Wu enters her second term alongside a council filled with returning members who were also sworn-in Monday. Only District 7 Councilor Miniard Culpepper joined as a new member.

While many councilors are considered the mayor’s political allies, the council itself was unusually unsettled the day before the inauguration as headlines of East Boston Councilor Gabriela Coletta Zapata’s withdrawal from council presidency previewed Monday’s inauguration ceremony. The council was scheduled to have its first meeting and elect its leader, following the swearing-in ceremony Monday.

The election, which requires seven of the council’s 13 members to agree upon a leader to shepherd legislation and set the tone and priorities for the council’s two-year term, could have implications for how the body supports or opposes Wu’s moves as mayor.

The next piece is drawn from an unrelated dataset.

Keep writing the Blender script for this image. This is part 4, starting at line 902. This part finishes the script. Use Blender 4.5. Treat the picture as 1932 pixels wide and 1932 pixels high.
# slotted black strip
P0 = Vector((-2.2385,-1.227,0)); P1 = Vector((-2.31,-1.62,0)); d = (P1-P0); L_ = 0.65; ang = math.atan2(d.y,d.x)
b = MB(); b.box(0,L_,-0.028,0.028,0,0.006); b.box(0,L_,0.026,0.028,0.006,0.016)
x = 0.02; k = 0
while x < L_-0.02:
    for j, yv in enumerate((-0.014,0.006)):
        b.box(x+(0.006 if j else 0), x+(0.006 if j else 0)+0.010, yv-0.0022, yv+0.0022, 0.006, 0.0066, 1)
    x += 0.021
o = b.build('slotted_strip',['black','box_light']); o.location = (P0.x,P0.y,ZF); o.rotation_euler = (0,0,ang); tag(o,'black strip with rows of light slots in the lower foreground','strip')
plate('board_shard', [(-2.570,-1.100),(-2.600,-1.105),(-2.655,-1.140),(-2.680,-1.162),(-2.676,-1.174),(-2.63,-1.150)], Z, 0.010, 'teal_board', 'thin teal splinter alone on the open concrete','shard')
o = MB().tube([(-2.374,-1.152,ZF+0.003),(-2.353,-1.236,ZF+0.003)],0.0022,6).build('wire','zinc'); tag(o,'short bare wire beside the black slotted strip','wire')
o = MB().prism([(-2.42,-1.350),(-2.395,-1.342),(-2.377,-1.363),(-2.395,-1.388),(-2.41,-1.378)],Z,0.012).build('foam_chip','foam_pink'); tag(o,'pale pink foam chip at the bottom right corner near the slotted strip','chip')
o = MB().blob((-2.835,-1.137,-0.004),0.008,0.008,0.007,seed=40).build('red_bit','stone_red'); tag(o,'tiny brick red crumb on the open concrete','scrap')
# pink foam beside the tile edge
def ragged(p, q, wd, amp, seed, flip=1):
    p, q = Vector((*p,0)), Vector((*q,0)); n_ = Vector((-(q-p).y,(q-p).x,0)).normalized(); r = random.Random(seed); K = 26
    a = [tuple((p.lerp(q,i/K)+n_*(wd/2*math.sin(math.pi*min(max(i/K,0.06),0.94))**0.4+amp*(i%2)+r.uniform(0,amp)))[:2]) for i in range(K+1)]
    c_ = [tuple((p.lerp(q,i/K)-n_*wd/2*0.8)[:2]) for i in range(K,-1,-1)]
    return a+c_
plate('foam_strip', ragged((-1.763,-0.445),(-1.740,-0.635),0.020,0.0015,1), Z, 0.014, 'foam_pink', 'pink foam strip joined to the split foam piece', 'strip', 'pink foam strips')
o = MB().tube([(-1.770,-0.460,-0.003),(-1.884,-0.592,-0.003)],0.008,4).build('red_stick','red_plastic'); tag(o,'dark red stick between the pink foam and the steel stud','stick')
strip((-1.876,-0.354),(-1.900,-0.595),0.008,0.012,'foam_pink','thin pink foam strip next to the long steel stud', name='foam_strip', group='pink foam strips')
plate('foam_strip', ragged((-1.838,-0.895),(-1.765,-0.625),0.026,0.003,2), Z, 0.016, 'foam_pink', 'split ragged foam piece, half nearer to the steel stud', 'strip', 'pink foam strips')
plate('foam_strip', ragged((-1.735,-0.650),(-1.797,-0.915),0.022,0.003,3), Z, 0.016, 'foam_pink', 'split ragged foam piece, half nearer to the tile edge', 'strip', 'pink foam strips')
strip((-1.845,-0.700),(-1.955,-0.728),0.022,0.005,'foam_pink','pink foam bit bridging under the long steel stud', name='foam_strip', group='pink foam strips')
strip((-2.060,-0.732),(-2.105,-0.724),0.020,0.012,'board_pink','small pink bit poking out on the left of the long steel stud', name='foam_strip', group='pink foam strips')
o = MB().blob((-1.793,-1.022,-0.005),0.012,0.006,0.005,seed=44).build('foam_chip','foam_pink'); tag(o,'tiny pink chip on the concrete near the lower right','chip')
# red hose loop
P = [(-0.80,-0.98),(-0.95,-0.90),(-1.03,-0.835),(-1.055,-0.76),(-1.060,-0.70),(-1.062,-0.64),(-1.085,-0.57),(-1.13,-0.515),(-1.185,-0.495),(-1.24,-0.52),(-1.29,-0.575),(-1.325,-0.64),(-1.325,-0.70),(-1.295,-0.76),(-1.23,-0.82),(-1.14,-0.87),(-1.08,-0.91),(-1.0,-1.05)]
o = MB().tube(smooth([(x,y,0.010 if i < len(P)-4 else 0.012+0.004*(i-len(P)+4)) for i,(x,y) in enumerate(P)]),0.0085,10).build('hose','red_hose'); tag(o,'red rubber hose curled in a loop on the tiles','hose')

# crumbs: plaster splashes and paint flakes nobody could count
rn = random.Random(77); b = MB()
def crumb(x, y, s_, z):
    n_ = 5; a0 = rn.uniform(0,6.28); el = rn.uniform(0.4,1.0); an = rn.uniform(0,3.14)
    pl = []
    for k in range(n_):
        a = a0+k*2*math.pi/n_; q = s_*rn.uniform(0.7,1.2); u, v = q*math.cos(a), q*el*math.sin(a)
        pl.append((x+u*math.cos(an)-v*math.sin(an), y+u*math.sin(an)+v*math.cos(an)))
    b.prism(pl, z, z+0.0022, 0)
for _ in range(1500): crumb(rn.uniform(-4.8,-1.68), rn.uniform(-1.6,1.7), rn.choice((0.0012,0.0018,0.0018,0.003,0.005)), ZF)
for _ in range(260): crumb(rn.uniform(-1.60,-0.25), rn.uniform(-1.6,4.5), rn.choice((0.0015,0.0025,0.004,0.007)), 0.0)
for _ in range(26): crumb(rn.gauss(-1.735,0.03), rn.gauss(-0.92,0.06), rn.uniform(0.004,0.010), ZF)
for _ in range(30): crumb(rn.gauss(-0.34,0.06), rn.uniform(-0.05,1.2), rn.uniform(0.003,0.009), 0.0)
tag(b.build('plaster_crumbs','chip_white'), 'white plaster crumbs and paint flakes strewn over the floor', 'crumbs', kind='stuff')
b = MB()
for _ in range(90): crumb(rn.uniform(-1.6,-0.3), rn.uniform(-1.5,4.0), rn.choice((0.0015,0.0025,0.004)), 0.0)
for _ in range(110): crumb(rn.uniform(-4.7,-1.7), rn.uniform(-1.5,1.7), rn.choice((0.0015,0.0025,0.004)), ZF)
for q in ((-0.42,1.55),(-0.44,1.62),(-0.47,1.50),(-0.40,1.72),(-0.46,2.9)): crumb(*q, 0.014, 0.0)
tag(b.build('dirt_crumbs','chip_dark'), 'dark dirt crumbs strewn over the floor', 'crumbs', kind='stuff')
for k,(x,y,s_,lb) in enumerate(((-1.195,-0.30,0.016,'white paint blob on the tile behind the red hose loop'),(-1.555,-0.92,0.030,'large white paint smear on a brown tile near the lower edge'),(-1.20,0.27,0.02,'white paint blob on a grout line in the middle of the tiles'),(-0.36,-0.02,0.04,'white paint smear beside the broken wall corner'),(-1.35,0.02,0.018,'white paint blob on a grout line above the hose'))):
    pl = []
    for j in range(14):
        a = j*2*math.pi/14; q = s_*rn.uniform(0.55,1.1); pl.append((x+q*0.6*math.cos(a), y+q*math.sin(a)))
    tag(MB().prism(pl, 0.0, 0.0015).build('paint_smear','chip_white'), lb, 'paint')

Monday’s inauguration ceremony was much larger than Wu’s 2021 event at Boston City Hall and featured an interfaith prayer with clergy from across the city, a poem from Boston Poet Laureate Emmanuel Oppong-Yeboah, and a video reflecting on Wu’s first term. It comes amid a series of family-oriented events featuring free access to some of the city’s cultural institutions. Wu was sworn-in alongside her husband and three children as Sarah G. Kim, Associate Superior Court Justice of Suffolk County, administered the oath of office.